Eastern Michigan University is facing a similar predicament as Idaho, with an underperforming football team that could made a dent in the school’s deficit by moving down from the FBS. Instead, the school cut four less popular sports to address a $4.5-5.5 million deficit and left the football team untouched.

“EMU administrators have cut back on course offerings, laid off staff, left positions unfilled, and outsourced essential student services. In this environment, it’s not sustainable for EMU to spend more than $20 million a year from its own funds to subsidize football and other NCAA Division I sports teams,” said EMU faculty union president Judith Kullberg to the Detroit Free Press.

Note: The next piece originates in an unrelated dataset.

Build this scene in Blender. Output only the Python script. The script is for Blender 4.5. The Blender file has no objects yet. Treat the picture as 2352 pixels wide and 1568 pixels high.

The policies the Idaho SBOE has in place have thus far prevented drastic situations like those unfolding at Washington State, Eastern Michigan and in more than 100 programs across the country.

Idaho’s SBOE maintains uncommon limits on athletic department funding that causes our schools to refrain from gambling on the hope that a souped up football or basketball program could gain national acclaim and eventual profitability. Even when those few programs in good standing turn a profit, the schools generated a median of $6 million in revenue according to the same 2015 NCAA report and down from $8 million median income from the year before.

The problems don’t just occur in Division I schools. Only an hour and a half away at Eastern Washington, the Eagles currently run a $5.8 million deficit without any real way out. EWU’s football team can only schedule four home games for the upcoming schedule due to not having enough funds to support a full slate of home games.

Large, Pac-12 schools are not safe from athletic deficits despite the fact many likely assume they are the money-making programs. According to the Daily Evergreen, WSU’s athletic department is responsible for halving the university’s central reserves from $205 million in 2013 to just over $100 million in 2018.

The Idaho athletic department accomplishes its purpose of providing entertainment for students and alumni while affording student athletes an education at relatively little cost to the university and by extension, the residents of the state and university.

While it may seem as if our athletic department may be crumbling under financial burden and pressure to remain relevant, remember that gilded success almost always comes at a much greater cost.

Jonah Baker can be reached at [email protected] or on Twitter @jonahpbaker

2 replies

  1. Ron Reynolds

    One thing for sure, we don't have to worry about that "pressure to remain relevant". The idea that athletics is simply entertainment for students and alumni is true. Problem is there are bad movies and good movies. People don't go to the bad movies.

  2. Tom Morris

    Finally! Yes! Well written and the perspective that should be out there for all to read!